WHAT THE TASK REQUIRES:
Only the lines between the line with "Write a Blender" and the line with "sc.camera = cam", together with those two lines themselves, are to be copied exactly.

Records excerpted from a collection:
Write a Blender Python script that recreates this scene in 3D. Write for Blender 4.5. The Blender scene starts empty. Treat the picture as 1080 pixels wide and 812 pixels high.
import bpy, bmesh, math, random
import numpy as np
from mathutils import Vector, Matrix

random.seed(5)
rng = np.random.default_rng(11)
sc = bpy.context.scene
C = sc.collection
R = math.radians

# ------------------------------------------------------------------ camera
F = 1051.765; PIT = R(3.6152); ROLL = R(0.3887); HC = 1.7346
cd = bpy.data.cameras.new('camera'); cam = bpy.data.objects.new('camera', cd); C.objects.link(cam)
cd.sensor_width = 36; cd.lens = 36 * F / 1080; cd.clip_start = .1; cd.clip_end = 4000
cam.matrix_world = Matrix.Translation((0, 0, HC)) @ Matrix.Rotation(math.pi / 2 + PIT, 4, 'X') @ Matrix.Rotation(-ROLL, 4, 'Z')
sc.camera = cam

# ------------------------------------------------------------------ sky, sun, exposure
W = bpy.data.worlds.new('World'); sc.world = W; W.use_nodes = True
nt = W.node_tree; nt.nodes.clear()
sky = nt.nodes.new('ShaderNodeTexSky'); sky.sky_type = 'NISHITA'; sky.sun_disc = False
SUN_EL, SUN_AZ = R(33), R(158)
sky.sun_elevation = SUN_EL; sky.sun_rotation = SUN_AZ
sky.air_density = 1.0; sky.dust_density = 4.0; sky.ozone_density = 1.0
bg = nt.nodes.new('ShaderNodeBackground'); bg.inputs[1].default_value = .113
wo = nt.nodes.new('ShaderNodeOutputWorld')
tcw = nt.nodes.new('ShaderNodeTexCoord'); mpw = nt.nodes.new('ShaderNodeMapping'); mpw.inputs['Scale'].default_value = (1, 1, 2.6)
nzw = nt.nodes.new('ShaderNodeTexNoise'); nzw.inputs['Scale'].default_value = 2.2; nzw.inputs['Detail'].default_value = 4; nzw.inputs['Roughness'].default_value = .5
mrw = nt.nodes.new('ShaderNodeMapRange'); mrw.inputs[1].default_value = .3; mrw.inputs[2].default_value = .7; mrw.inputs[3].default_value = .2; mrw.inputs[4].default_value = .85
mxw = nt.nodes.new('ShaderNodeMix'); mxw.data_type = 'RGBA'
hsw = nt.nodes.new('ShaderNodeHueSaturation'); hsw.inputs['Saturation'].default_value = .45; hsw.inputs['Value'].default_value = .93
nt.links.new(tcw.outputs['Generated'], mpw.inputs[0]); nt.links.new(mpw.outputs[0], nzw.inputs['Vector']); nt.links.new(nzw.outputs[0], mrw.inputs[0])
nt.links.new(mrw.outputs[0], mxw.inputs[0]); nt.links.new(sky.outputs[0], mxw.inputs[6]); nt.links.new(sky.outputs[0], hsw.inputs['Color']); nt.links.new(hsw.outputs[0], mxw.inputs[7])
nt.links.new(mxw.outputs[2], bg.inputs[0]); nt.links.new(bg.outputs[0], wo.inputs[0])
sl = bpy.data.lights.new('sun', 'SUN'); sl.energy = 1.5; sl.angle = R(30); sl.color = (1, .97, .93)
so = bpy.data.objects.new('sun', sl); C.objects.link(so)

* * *

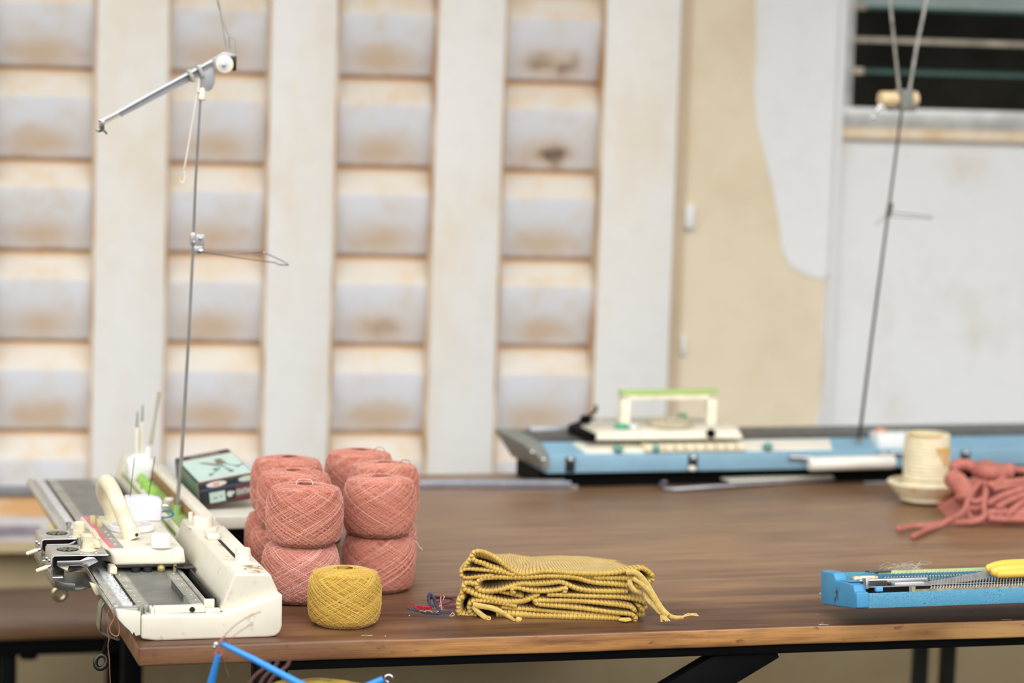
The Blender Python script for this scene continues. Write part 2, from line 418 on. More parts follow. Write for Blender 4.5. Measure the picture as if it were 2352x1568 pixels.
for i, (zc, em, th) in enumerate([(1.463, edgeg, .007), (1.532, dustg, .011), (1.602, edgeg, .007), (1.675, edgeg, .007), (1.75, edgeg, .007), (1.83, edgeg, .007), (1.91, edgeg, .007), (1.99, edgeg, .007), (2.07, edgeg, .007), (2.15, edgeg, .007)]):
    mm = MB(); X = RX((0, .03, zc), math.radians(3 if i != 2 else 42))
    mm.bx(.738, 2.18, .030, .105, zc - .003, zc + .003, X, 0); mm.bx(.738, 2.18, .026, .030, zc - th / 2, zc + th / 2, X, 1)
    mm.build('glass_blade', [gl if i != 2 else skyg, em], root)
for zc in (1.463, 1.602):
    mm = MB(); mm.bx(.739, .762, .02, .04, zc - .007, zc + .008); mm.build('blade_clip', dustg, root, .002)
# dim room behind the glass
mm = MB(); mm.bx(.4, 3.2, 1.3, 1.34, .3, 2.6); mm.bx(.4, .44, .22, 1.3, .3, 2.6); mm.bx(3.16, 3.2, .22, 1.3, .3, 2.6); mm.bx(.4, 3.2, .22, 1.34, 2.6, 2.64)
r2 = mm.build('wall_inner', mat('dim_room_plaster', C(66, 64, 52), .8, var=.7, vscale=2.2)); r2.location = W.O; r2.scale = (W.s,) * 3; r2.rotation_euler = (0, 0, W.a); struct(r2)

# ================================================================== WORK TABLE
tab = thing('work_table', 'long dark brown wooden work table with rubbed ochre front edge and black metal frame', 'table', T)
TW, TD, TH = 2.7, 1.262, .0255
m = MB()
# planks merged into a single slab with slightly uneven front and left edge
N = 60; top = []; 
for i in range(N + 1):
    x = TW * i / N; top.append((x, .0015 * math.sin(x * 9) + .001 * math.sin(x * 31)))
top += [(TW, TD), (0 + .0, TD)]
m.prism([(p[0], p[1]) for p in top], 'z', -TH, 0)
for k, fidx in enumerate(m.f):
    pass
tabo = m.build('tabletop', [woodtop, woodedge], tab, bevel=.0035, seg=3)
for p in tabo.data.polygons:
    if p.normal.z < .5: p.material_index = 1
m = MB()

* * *

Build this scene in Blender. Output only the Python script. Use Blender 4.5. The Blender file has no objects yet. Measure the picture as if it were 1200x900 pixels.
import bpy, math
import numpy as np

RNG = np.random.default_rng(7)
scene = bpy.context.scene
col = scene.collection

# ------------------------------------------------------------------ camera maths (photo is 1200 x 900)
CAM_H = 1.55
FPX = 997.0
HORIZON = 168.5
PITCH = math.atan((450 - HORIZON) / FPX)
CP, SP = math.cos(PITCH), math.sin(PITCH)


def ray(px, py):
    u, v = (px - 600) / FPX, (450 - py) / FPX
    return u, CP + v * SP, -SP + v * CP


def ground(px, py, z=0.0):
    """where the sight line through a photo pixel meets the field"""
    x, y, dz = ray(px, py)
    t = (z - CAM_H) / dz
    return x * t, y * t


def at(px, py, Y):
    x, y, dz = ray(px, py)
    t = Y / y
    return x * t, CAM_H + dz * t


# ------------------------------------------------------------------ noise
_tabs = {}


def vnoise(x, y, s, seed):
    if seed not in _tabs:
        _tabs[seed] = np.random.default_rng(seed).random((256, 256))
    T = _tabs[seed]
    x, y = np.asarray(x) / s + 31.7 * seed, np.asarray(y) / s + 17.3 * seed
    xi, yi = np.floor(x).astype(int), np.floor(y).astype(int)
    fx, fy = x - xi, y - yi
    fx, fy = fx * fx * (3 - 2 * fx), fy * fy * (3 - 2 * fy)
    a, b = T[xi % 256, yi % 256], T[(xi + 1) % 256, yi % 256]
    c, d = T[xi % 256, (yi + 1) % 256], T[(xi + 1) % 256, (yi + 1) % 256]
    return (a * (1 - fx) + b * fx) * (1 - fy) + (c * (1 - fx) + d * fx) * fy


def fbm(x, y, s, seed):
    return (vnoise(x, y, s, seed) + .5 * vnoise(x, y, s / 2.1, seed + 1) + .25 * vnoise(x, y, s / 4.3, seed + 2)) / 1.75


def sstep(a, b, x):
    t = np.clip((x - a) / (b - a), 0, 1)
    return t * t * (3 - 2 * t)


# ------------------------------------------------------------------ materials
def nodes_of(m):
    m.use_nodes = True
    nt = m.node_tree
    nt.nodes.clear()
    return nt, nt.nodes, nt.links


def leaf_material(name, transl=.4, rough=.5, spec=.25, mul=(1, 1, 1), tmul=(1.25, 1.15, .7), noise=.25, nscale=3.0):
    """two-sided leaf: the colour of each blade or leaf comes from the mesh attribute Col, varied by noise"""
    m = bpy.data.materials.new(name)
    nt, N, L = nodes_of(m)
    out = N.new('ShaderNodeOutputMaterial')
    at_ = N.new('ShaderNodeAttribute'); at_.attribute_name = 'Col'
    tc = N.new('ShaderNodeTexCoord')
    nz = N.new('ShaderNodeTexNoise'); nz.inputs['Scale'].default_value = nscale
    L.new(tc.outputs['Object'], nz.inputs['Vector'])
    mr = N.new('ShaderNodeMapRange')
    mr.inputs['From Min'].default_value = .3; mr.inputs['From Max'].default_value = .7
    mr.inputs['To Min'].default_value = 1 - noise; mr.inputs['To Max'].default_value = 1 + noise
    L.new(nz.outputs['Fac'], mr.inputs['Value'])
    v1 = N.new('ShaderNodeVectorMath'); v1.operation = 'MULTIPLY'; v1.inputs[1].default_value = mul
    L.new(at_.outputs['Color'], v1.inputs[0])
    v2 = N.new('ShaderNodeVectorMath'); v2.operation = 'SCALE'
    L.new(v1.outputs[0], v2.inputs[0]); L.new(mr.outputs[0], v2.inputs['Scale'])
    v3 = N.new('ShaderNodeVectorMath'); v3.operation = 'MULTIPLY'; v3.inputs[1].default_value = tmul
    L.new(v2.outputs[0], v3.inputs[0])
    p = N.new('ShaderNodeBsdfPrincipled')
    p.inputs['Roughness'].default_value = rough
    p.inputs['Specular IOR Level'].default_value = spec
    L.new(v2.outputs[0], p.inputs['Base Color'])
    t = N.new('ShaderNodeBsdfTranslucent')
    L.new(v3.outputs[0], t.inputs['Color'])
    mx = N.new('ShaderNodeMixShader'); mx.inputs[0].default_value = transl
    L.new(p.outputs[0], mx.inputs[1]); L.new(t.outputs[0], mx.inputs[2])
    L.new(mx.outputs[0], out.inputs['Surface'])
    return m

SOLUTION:
Write a Blender Python script that recreates this scene in 3D. Write for Blender 4.5. The Blender scene starts empty. Treat the picture as 1080 pixels wide and 812 pixels high.
import bpy, bmesh, math, random
import numpy as np
from mathutils import Vector, Matrix

random.seed(5)
rng = np.random.default_rng(11)
sc = bpy.context.scene
C = sc.collection
R = math.radians

# ------------------------------------------------------------------ camera
F = 1051.765; PIT = R(3.6152); ROLL = R(0.3887); HC = 1.7346
cd = bpy.data.cameras.new('camera'); cam = bpy.data.objects.new('camera', cd); C.objects.link(cam)
cd.sensor_width = 36; cd.lens = 36 * F / 1080; cd.clip_start = .1; cd.clip_end = 4000
cam.matrix_world = Matrix.Translation((0, 0, HC)) @ Matrix.Rotation(math.pi / 2 + PIT, 4, 'X') @ Matrix.Rotation(-ROLL, 4, 'Z')
sc.camera = cam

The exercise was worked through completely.